DATA SHOWN »
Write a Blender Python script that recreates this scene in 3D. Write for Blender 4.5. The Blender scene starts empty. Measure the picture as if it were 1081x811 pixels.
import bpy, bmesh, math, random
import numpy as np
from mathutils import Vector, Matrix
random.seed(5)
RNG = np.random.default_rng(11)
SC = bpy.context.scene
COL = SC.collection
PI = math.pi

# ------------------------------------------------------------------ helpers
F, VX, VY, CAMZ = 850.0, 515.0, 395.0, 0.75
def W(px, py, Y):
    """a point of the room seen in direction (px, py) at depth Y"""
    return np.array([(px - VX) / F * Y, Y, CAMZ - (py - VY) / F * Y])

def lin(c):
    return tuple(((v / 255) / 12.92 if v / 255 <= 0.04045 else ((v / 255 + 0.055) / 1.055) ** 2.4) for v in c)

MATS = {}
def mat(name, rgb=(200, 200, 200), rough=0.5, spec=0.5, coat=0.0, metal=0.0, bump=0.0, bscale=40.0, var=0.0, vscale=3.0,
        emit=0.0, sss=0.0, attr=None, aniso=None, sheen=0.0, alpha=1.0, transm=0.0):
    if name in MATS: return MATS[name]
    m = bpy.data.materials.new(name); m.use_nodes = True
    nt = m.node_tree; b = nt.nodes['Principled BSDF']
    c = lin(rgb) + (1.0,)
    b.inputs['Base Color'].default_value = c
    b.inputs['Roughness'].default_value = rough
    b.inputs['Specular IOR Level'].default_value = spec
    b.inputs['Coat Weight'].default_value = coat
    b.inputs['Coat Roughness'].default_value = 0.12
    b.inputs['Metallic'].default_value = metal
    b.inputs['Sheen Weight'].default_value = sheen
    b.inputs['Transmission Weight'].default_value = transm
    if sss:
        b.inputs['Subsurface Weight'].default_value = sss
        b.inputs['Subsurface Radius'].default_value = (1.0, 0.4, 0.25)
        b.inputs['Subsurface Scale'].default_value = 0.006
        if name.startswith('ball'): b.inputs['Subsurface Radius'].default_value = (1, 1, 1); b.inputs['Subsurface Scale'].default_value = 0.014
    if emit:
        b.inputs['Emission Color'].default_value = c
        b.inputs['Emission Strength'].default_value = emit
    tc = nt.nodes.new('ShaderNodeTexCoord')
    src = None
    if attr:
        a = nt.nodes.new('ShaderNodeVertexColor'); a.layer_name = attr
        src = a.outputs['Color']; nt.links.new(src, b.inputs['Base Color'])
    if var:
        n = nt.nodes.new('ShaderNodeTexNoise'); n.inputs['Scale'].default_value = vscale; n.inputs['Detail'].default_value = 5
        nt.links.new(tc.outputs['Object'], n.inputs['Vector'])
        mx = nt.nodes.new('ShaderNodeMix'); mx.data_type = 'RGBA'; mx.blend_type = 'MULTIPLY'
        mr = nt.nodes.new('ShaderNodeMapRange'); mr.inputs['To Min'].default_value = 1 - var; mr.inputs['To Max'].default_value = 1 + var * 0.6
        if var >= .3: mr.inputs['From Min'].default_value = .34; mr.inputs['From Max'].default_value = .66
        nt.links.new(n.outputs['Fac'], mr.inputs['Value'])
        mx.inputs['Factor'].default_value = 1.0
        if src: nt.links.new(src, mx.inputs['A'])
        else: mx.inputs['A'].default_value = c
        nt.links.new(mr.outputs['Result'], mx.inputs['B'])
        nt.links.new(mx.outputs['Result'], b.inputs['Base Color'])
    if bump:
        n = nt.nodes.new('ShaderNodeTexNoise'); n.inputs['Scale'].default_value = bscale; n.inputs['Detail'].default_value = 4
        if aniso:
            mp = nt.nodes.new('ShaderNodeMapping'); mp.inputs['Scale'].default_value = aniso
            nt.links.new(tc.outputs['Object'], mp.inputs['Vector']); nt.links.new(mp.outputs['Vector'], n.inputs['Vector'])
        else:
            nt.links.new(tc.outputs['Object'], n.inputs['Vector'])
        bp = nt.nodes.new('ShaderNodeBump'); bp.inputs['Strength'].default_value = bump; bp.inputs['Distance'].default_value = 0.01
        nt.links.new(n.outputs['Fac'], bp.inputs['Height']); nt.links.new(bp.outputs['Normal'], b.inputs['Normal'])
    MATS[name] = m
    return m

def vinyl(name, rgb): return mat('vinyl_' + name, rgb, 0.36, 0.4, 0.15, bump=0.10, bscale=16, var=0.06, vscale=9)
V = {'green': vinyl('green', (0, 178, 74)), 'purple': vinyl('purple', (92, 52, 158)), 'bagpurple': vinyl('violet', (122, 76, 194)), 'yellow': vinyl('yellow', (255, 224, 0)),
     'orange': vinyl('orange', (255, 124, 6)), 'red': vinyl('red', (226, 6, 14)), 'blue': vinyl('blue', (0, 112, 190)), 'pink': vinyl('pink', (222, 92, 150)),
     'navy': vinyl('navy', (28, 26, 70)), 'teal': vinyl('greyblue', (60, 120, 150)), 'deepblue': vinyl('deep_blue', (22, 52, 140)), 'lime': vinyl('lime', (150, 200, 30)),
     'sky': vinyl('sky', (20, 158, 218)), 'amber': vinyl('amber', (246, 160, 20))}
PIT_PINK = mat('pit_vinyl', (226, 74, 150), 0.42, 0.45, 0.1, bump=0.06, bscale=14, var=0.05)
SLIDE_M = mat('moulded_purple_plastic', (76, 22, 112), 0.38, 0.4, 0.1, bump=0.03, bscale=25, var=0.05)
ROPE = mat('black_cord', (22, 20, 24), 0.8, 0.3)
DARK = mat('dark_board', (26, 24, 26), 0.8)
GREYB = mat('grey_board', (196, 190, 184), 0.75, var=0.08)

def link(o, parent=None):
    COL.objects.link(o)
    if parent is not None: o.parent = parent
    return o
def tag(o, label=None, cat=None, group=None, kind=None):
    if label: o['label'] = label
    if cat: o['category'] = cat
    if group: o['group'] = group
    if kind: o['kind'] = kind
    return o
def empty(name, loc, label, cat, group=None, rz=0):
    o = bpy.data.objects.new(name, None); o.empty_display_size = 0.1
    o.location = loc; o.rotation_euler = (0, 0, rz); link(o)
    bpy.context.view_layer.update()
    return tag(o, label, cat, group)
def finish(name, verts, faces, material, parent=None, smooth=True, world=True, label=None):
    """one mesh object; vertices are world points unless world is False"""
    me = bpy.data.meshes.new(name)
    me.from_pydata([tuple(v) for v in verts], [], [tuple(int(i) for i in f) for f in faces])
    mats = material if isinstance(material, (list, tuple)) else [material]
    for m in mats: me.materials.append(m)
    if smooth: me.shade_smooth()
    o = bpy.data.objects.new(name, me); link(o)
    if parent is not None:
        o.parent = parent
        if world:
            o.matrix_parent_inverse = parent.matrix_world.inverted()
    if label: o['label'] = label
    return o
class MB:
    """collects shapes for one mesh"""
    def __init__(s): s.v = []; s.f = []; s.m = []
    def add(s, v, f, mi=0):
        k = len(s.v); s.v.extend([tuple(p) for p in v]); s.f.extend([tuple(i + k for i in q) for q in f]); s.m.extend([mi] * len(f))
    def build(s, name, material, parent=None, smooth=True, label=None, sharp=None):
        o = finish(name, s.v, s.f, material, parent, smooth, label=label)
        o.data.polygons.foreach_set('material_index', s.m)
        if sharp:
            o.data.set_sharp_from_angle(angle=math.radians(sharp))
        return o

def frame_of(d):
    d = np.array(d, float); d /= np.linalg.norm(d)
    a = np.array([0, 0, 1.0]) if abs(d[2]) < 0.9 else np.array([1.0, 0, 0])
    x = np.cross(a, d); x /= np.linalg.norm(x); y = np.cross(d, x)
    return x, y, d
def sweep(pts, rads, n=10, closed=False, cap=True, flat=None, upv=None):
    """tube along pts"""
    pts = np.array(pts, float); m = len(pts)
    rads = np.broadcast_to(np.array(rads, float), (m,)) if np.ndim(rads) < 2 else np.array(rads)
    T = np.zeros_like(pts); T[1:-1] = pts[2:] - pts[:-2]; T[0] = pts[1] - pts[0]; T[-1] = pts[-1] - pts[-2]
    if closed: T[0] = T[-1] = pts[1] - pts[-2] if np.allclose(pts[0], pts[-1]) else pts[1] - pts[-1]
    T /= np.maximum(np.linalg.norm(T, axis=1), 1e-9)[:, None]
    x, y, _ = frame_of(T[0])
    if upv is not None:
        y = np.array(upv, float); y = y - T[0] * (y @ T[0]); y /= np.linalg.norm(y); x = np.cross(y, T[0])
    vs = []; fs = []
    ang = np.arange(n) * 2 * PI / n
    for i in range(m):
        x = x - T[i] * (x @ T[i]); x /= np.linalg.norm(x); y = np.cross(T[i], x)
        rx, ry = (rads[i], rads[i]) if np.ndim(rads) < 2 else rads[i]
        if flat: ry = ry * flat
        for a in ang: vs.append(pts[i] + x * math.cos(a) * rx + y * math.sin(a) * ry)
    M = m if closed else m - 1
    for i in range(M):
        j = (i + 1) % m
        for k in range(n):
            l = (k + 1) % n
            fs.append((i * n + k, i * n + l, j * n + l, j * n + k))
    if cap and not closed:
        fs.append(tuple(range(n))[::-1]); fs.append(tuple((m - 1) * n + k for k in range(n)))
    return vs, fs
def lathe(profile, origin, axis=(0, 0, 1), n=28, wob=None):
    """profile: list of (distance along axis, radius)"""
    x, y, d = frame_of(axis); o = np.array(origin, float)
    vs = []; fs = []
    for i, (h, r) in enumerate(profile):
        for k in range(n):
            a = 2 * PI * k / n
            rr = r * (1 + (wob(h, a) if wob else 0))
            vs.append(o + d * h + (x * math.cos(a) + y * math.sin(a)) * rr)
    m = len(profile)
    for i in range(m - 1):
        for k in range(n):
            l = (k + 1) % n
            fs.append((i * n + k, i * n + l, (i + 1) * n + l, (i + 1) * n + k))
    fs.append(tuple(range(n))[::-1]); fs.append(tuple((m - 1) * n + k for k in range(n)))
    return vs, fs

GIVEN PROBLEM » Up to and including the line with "PI = math.pi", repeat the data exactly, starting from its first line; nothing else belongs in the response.

OUTPUT FOR THIS TASK »
Write a Blender Python script that recreates this scene in 3D. Write for Blender 4.5. The Blender scene starts empty. Measure the picture as if it were 1081x811 pixels.
import bpy, bmesh, math, random
import numpy as np
from mathutils import Vector, Matrix
random.seed(5)
RNG = np.random.default_rng(11)
SC = bpy.context.scene
COL = SC.collection
PI = math.pi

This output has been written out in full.